**Objective:**
Return, exactly as written, every line from the first line of the data below through the line that contains "put('indicator', on_face(.38, .62, dz1".

• • • • •

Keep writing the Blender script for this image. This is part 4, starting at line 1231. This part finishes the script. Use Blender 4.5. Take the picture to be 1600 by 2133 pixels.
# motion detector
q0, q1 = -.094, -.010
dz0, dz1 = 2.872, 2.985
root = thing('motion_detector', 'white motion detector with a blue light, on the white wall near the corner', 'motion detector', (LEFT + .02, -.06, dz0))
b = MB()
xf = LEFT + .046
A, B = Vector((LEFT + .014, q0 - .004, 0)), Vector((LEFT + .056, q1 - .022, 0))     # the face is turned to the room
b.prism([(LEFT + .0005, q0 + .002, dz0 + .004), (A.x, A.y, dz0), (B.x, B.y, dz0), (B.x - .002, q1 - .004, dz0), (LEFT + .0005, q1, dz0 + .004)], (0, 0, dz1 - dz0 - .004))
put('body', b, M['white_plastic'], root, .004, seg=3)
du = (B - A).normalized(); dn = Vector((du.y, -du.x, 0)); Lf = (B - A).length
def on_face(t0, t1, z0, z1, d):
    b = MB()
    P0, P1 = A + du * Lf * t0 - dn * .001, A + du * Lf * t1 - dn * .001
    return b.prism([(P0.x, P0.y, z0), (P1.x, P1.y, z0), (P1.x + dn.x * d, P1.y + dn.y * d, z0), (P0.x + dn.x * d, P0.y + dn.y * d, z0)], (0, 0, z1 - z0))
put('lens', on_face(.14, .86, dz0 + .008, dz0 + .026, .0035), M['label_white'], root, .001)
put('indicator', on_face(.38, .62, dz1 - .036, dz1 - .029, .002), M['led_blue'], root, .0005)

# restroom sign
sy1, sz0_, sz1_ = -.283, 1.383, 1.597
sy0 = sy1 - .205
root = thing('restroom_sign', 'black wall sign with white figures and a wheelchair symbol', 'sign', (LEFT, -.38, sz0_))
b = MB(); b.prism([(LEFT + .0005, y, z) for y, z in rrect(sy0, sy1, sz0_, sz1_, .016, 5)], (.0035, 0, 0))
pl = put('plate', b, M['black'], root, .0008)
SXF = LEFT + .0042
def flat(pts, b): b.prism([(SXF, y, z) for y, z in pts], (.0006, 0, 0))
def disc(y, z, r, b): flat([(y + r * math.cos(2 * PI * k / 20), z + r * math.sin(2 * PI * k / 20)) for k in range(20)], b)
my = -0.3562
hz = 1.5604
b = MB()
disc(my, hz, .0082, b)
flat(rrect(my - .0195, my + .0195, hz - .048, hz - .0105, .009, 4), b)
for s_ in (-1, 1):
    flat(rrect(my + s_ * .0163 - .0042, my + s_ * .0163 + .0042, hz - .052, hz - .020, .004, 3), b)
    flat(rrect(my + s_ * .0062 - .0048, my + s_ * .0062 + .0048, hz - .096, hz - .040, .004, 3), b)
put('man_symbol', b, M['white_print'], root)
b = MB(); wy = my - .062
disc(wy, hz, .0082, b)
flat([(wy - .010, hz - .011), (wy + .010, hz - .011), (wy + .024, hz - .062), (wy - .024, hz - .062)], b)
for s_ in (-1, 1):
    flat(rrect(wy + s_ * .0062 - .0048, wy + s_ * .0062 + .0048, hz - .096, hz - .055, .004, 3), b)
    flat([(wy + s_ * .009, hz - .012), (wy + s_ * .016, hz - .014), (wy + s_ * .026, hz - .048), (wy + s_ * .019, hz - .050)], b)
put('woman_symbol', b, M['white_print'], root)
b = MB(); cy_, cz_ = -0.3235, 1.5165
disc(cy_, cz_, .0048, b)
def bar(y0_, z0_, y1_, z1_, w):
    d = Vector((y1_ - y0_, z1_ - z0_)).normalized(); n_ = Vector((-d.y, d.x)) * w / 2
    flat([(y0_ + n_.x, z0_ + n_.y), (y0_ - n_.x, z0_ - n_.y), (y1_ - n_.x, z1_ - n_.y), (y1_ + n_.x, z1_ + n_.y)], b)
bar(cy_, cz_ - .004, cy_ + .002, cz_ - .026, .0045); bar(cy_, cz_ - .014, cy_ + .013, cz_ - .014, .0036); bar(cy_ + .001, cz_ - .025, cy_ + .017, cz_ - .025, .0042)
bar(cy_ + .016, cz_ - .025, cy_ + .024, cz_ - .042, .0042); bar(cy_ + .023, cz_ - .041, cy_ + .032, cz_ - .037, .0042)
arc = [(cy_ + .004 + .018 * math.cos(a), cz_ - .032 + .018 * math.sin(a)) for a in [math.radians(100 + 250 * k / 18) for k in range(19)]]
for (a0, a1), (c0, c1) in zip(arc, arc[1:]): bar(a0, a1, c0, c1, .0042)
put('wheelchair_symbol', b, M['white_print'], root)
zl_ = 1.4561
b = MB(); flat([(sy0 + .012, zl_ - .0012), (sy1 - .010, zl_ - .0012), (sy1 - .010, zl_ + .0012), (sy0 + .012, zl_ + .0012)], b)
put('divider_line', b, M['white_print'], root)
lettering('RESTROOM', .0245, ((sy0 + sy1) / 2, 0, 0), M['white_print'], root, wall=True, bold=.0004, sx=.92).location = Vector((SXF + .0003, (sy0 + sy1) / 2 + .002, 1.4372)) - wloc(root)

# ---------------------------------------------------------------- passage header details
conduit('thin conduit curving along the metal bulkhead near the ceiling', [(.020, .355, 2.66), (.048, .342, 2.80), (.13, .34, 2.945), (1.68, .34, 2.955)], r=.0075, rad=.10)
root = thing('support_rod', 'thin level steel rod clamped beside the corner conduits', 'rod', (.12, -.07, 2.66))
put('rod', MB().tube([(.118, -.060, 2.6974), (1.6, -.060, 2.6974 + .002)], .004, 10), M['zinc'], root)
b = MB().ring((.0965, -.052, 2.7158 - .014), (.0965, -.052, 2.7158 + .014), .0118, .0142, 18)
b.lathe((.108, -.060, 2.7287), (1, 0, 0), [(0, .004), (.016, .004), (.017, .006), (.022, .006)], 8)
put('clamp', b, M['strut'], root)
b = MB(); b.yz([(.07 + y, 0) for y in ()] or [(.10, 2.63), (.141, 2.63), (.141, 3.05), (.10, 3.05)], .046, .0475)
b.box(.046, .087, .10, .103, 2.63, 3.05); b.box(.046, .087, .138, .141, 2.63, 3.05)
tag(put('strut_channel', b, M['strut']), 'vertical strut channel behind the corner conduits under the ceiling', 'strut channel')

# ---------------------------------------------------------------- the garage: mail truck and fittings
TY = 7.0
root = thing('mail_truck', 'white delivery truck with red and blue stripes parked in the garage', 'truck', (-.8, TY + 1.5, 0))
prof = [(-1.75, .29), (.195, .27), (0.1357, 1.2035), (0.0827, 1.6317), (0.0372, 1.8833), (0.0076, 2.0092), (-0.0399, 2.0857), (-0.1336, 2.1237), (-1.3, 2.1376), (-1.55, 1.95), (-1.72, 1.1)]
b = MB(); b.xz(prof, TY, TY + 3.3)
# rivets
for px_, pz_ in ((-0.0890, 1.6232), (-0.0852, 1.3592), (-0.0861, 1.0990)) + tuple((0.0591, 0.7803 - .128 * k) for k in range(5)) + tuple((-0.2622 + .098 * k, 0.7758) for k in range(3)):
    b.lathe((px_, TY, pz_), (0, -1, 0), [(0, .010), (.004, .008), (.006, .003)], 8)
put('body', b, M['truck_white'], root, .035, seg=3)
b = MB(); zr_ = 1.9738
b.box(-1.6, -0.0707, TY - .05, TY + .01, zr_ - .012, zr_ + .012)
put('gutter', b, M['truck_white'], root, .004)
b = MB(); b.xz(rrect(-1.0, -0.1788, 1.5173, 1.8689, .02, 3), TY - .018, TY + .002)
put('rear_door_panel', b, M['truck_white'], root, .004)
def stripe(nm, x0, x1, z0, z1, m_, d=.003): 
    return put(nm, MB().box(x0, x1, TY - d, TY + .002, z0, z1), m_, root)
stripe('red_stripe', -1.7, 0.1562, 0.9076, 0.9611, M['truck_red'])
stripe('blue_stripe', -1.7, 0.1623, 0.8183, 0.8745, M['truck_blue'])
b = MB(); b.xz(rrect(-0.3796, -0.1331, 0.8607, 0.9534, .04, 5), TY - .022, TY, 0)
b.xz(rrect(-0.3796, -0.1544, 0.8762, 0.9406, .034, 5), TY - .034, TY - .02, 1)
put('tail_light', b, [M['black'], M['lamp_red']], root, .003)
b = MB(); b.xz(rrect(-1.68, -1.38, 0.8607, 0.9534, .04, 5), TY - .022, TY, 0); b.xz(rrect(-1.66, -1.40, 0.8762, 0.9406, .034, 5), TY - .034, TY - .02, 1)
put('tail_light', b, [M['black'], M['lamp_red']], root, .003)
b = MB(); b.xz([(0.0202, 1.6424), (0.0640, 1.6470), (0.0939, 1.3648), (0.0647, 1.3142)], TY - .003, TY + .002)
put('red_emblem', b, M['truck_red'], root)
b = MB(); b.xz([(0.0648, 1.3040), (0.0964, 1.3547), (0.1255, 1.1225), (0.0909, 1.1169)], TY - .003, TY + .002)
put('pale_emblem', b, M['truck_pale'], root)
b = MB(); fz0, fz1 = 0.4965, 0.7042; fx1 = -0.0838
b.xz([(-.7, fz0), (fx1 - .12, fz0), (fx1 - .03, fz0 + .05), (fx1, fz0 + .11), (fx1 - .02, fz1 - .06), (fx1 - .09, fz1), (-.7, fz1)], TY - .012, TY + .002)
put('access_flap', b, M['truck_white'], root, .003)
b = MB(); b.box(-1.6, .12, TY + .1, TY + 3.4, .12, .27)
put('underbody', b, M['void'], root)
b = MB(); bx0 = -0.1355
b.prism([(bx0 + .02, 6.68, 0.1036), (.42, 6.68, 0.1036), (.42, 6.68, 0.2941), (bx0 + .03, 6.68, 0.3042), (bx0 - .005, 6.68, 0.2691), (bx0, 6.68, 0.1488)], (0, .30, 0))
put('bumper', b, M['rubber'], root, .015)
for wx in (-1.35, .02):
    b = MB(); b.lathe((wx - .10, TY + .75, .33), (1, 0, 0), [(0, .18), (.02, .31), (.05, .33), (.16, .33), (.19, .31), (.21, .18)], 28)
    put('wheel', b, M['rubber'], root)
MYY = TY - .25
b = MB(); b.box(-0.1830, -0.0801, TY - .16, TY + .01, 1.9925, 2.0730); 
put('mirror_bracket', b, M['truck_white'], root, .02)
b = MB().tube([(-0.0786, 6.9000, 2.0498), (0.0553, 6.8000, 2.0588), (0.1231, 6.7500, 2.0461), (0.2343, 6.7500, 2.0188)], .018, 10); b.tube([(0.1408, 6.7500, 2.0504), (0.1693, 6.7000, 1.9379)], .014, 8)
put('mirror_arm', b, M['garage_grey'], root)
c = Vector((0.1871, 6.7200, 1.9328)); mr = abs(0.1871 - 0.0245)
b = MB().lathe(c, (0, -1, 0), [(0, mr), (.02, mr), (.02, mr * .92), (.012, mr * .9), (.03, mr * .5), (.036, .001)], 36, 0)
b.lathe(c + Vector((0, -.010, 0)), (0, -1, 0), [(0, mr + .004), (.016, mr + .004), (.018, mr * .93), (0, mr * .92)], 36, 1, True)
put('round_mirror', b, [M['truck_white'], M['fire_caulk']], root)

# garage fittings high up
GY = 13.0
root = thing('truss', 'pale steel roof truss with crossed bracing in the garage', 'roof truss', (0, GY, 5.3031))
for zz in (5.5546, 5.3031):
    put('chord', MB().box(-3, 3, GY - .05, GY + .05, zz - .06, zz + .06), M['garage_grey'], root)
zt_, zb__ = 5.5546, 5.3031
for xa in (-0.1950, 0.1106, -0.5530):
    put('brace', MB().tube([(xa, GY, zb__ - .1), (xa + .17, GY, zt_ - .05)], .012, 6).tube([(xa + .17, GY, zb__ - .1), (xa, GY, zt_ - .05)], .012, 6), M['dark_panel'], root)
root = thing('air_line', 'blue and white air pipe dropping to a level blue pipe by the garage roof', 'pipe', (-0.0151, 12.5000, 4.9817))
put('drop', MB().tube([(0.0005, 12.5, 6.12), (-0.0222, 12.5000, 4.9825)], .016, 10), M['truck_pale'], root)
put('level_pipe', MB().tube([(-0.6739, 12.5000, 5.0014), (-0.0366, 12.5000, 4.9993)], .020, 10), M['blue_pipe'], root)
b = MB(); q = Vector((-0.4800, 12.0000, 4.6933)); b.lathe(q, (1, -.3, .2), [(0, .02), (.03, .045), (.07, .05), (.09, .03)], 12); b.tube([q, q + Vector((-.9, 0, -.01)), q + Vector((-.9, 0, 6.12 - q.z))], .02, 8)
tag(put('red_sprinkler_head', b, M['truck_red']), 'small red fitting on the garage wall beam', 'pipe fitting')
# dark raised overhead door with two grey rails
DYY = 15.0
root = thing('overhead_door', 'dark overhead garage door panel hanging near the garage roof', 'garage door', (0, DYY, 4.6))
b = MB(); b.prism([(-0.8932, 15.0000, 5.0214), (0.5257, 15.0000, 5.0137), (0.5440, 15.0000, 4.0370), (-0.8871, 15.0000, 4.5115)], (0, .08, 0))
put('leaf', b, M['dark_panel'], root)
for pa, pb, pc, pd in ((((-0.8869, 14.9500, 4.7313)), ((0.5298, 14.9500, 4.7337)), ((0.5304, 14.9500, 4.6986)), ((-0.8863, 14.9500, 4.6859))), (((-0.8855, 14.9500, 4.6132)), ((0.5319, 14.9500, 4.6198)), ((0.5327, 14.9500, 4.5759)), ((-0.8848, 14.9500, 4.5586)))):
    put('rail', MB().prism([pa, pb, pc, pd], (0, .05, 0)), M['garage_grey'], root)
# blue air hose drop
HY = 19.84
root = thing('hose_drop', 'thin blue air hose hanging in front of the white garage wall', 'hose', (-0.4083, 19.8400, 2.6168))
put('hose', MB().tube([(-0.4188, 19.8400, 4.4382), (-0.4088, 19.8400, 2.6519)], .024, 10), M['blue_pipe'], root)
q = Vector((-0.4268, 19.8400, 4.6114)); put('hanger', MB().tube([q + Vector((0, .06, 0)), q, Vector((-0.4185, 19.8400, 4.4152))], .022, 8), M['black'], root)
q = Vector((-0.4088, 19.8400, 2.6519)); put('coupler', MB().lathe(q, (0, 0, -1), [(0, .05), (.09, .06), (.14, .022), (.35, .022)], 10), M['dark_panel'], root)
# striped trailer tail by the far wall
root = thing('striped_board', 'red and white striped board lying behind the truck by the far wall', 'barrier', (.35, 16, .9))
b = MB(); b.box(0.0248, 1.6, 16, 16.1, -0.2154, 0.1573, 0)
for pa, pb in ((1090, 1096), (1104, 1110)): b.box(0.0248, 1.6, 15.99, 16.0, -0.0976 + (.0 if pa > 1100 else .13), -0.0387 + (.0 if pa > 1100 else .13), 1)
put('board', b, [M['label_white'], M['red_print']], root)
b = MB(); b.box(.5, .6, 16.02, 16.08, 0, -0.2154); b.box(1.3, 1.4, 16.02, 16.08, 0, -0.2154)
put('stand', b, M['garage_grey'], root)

• • • • •

**Full solution:**
Keep writing the Blender script for this image. This is part 4, starting at line 1231. This part finishes the script. Use Blender 4.5. Take the picture to be 1600 by 2133 pixels.
# motion detector
q0, q1 = -.094, -.010
dz0, dz1 = 2.872, 2.985
root = thing('motion_detector', 'white motion detector with a blue light, on the white wall near the corner', 'motion detector', (LEFT + .02, -.06, dz0))
b = MB()
xf = LEFT + .046
A, B = Vector((LEFT + .014, q0 - .004, 0)), Vector((LEFT + .056, q1 - .022, 0))     # the face is turned to the room
b.prism([(LEFT + .0005, q0 + .002, dz0 + .004), (A.x, A.y, dz0), (B.x, B.y, dz0), (B.x - .002, q1 - .004, dz0), (LEFT + .0005, q1, dz0 + .004)], (0, 0, dz1 - dz0 - .004))
put('body', b, M['white_plastic'], root, .004, seg=3)
du = (B - A).normalized(); dn = Vector((du.y, -du.x, 0)); Lf = (B - A).length
def on_face(t0, t1, z0, z1, d):
    b = MB()
    P0, P1 = A + du * Lf * t0 - dn * .001, A + du * Lf * t1 - dn * .001
    return b.prism([(P0.x, P0.y, z0), (P1.x, P1.y, z0), (P1.x + dn.x * d, P1.y + dn.y * d, z0), (P0.x + dn.x * d, P0.y + dn.y * d, z0)], (0, 0, z1 - z0))
put('lens', on_face(.14, .86, dz0 + .008, dz0 + .026, .0035), M['label_white'], root, .001)
put('indicator', on_face(.38, .62, dz1 - .036, dz1 - .029, .002), M['led_blue'], root, .0005)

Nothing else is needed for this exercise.